参考ではあるが、この仮想IPアドレスは使っているのであろうか?
なぜこういう質問をするかというと、仮想IPアドレスは、VRRPを設定するルータに固定で設定するからだ。だから、わざわざVRRPメッセージで送る必要がない。
女性ハテナ 

例えば、マスタルータとバックアップルータで仮想IPアドレスを変えたらどうなりますか?
固定で設定した仮想IPアドレスを利用するのか、VRRPメッセージで受け取った仮想IPアドレスを使うのか、どちらでしょう。
実験してみました。※ちょろっと検証しただけなので、間違っていたらごめんなさい。
①YAMAHAルータ、Vyatta
固定で設定した仮想IPアドレスを引き継ぐ。VRRPメッセージの仮想IPアドレスを使わない。
②Cisco、Allied
VRRPグループ内で、仮想IPアドレスが違うと、VRRPが有効に機能しない。

(2)トラッキング

R4NW午後2問1には、以下の記載があります。

L3SW31 において,⑮図5中の a 又は b での障害をトラッキングするように VRRP の設定を行う。これによって, a又は b のインタフェースでリンク障害が発生した場合でも,業務サーバから PC へのトラフィックの分散が損なわれないと考えた。
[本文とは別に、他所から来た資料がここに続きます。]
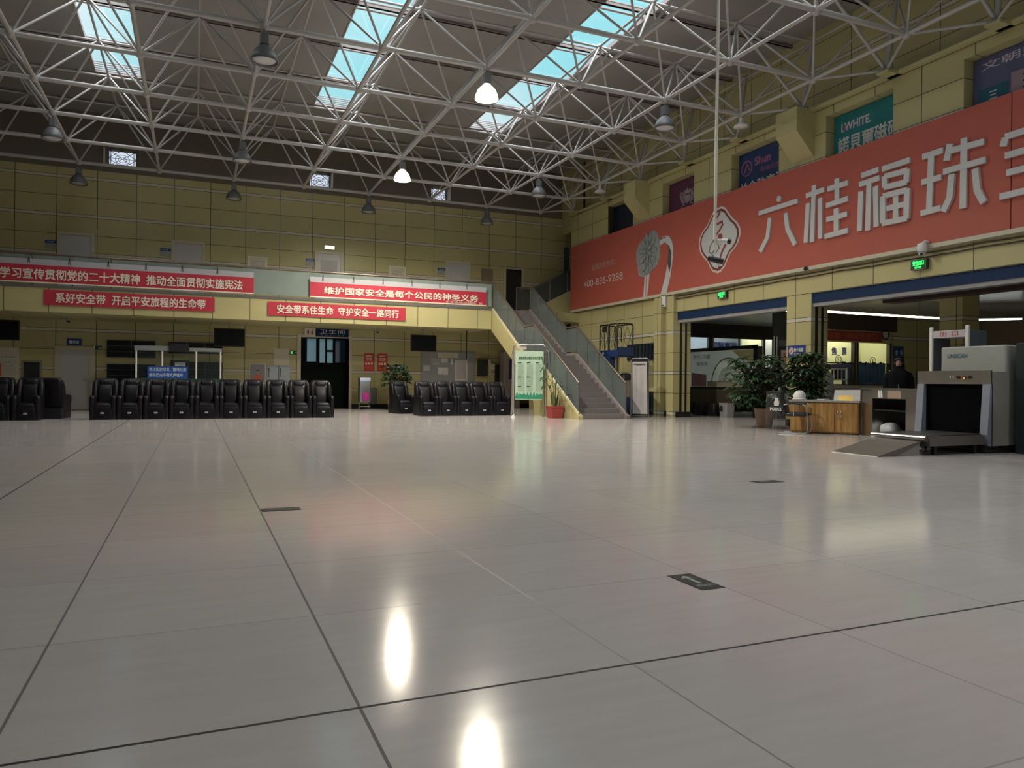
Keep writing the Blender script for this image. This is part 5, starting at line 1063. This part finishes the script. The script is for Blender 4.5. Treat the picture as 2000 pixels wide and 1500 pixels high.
tube('lit tube light glimpsed left of the pillar between the openings', (15.62, 16.7, 3.2), (16.5, 16.45, 3.2), M_tubeon)
t = board('red_wall_sign', 'faded red shape on the far tan wall of the ticket hall', 'sign', 24.6, 25.7, 2.2, 2.9, mat('faded_red_sign', (.28, .07, .04), .6), y=TW)
# ------------------------------------------------------------------ advert light box
AX = 16.5
t = thing('advert_light_box', 'large pale advert light box on dark legs in the left opening', 'advert', (AX, 20.6, 0))
part(t, 'case', MB().box(AX+.02, AX+.22, 18.9, 22.5, .42, 2.30), M_brown)
part(t, 'frame', MB().box(AX-.02, AX+.02, 18.88, 22.52, 2.22, 2.34).box(AX-.02, AX+.02, 18.88, 19.05, .42, 2.34).box(AX-.02, AX+.02, 22.38, 22.52, .42, 2.34).box(AX-.02, AX+.02, 18.88, 22.52, .92, .98), M_black)
part(t, 'lower_panel', MB().box(AX-.01, AX+.02, 19.05, 22.38, .42, .92), mat('lower_panel_brown', (.12, .095, .07), .5))
part(t, 'picture', MB().box(AX, AX+.02, 19.05, 22.38, .98, 2.22), mat('advert_pale', (.42, .48, .44), .35, emit=.16, var=.25, scale=.9))
fa = lambda y, z: (AX-.006, y, z); fb = lambda y, z: (AX, y, z)
part(t, 'pink_print', MB().prism([(22.3, .99), (21.45, .99), (21.45, 1.4), (22.3, 1.48)], fa, fb), mat('advert_pink', (.42, .22, .27), .4, var=.3, scale=3))
part(t, 'yellow_print', MB().prism([(20.1, 2.2), (19.07, 2.2), (19.07, 1.75), (19.6, 1.9)], fa, fb), mat('advert_yellow', (.50, .47, .26), .4, var=.2, scale=2)); part(t, 'sand_print', MB().prism([(21.4, .99), (19.07, .99), (19.07, 1.15), (21.4, 1.18)], fa, fb), mat('advert_sand', (.46, .42, .33), .4))
arc = [(20.3+.85*cos(a), 1.1+.85*sin(a)) for a in [pi*k/16 for k in range(17)]]
part(t, 'arch_print', MB().stroke(arc, .05, fa, fb), mat('advert_grey', (.30, .31, .27), .4)); part(t, 'pale_disc', MB().prism([(20.2+.62*cos(a), 1.15+.55*sin(a)) for a in [pi*k/14 for k in range(15)]], fa, fb), mat('advert_sky', (.50, .58, .56), .35))
text(t, '贺兰山东麓', (AX-.004, 22.2, 1.95), UY, UZ, .95, .16, mat('advert_ink', (.22, .21, .18), .5), .0); text(t, '葡萄酒', (AX-.004, 22.0, 1.72), UY, UZ, .6, .13, MATS['advert_ink'], .0)
for y in (19.1, 20.7, 22.3): part(t, 'leg', MB().box(AX+.06, AX+.16, y-.05, y+.05, 0, .42), M_black)
t = thing('white_crate', 'white plastic crate with a black letter below the advert light box', 'crate', (16.1, 19.85, 0)); part(t, 'body', MB().loft([rr(16.1, 19.85, .30, .34, .03, 0), rr(16.1, 19.85, .34, .42, .03, .46)], False), mat('crate_white', (.45, .45, .45), .5)); text(t, 'B', (15.92, 19.96, .2), UY, UZ, .12, .17, M_ink, .04, .015)
for y, s, lab in ((20.55, .42, 'black bag left of the white crate below the light box'), (21.2, .36, 'black bag at the left below the light box')):
    single('black_bag', lab, 'bag', MB().loft([rr(16.1, y, .28, s, .08, 0), rr(16.1, y, .34, s+.08, .1, .22), rr(16.1, y, .2, s-.1, .06, .42)]), M_black)

# ------------------------------------------------------------------ wooden desk and what stands on it
DA = (12.32, 13.02, 0); DR = RAD(-54.6)
t = thing('wooden_desk', 'honey coloured wooden desk with a granite top and two slim door handles', 'desk', DA, DR)
part(t, 'body', MB().box(0, 1.40, 0, .58, .02, .69), M_wood, False)
for x0, x1 in ((.02, .46), (.47, .92), (.93, 1.38)): part(t, 'door', MB().bbox(x0, x1, -.018, 0, .05, .67, .004), M_wood, False)
part(t, 'top', MB().bbox(-.03, 1.43, -.03, .61, .69, .735, .006), M_granite, False)
for x in (.99, 1.06): part(t, 'handle', MB().tube([(x, -.02, .36), (x, -.045, .37), (x, -.045, .50), (x, -.02, .51)], .008, 6), M_chrome, False, 'slim chrome handle')
part(t, 'plinth', MB().box(.02, 1.38, .03, .55, 0, .03), M_brown, False)
def on_desk(x, y, z=.735):
    c, s = cos(DR), sin(DR); return (DA[0]+x*c-y*s, DA[1]+x*s+y*c, z)
t = thing('safety_helmet', 'white hard hat on the left end of the wooden desk', 'helmet', on_desk(.14, .3), DR)
part(t, 'shell', MB().lathe([(.125, .02), (.128, .06), (.118, .12), (.085, .17), (.04, .192), (.005, .197)], n=24), M_white, False); part(t, 'brim', MB().lathe([(.155, .008), (.16, .016), (.125, .035), (.12, .02)], n=24), M_white, False); part(t, 'ridge', MB().tube([(.13, 0, .05), (.115, 0, .13), (.06, 0, .19), (0, 0, .202), (-.06, 0, .19), (-.115, 0, .13), (-.13, 0, .05)], .010, 6), M_white, False)
t = thing('document_board', 'white upright board standing on the right end of the wooden desk', 'board', on_desk(1.12, .35), DR)
part(t, 'panel', MB().prism([(-.27, 0), (.27, 0), (.27, .235), (-.25, .225)], lambda a, b: (a, b*.18, b), lambda a, b: (a, b*.18+.015, b)), M_white, False); part(t, 'stand', MB().prism([(0, 0), (.14, 0), (.045, .2)], lambda a, b: (-.05, a, b), lambda a, b: (.05, a, b)), M_grey, False)
t = thing('nameplate', 'shiny brass triangular nameplate on the wooden desk', 'nameplate', on_desk(1.12, .12), DR)
part(t, 'plate', MB().prism([(0, 0), (.08, 0), (.05, .11)], lambda a, b: (-.15, a, b), lambda a, b: (.15, a, b)), M_brass, False)
t = thing('desk_telephone', 'dark telephone on the wooden desk left of the white board', 'telephone', on_desk(.70, .3), DR)
part(t, 'base', MB().prism([(-.09, 0), (.12, 0), (.12, .09), (-.09, .03)], lambda a, b: (-.09, a, b), lambda a, b: (.09, a, b)), M_black, False); part(t, 'handset', MB().tube([(-.06, -.06, .06), (-.06, .02, .10), (-.06, .10, .12)], .022, 8), M_black, False)
single('desk_tray', 'low white tray on the wooden desk before the telephone', 'tray', MB().loft([rr(*on_desk(.68, .12)[:2], .16, .22, .02, .736), rr(*on_desk(.68, .12)[:2], .18, .24, .02, .76)], False), M_white)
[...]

トラッキング(tracking)とは、「追跡」という意味です。aやbでの障害を追跡(というか、検知)して、VRRPのマスタルータを切り替えます。
VRRPの切り替わりは、VRRPアドバタイズメントが届かなくなったタイミングです。なので、1ポートがダウンしただけでは切り替わりが行われません。
この過去問の場合、トラフィックを負荷分散させるために、トラッキングを行います。

設定例は以下です。※もちろん覚える必要はありません。イメージを掴むためです。

track 1 interface portA line-protocol ←L2SW34との接続をトラッキング
track 2 interface portB line-protocol ←L2SW35との接続をトラッキング
interface Vlan 30
 ip address 172.17.0.252 255.255.255.0 ←実IPアドレスの設定
vrrp 1 ip 172.17.0.254 ←仮想IPアドレスの設定
 vrrp 1 priority 100  ←優先度の設定
 vrrp 1 track 1 decrement 20 ←トラッキングの設定1(L2SW34とのリンクがダウンしたら,優先度を20下げる。結果として、優先度90であるスレーブのL3SW32がマスターになる。)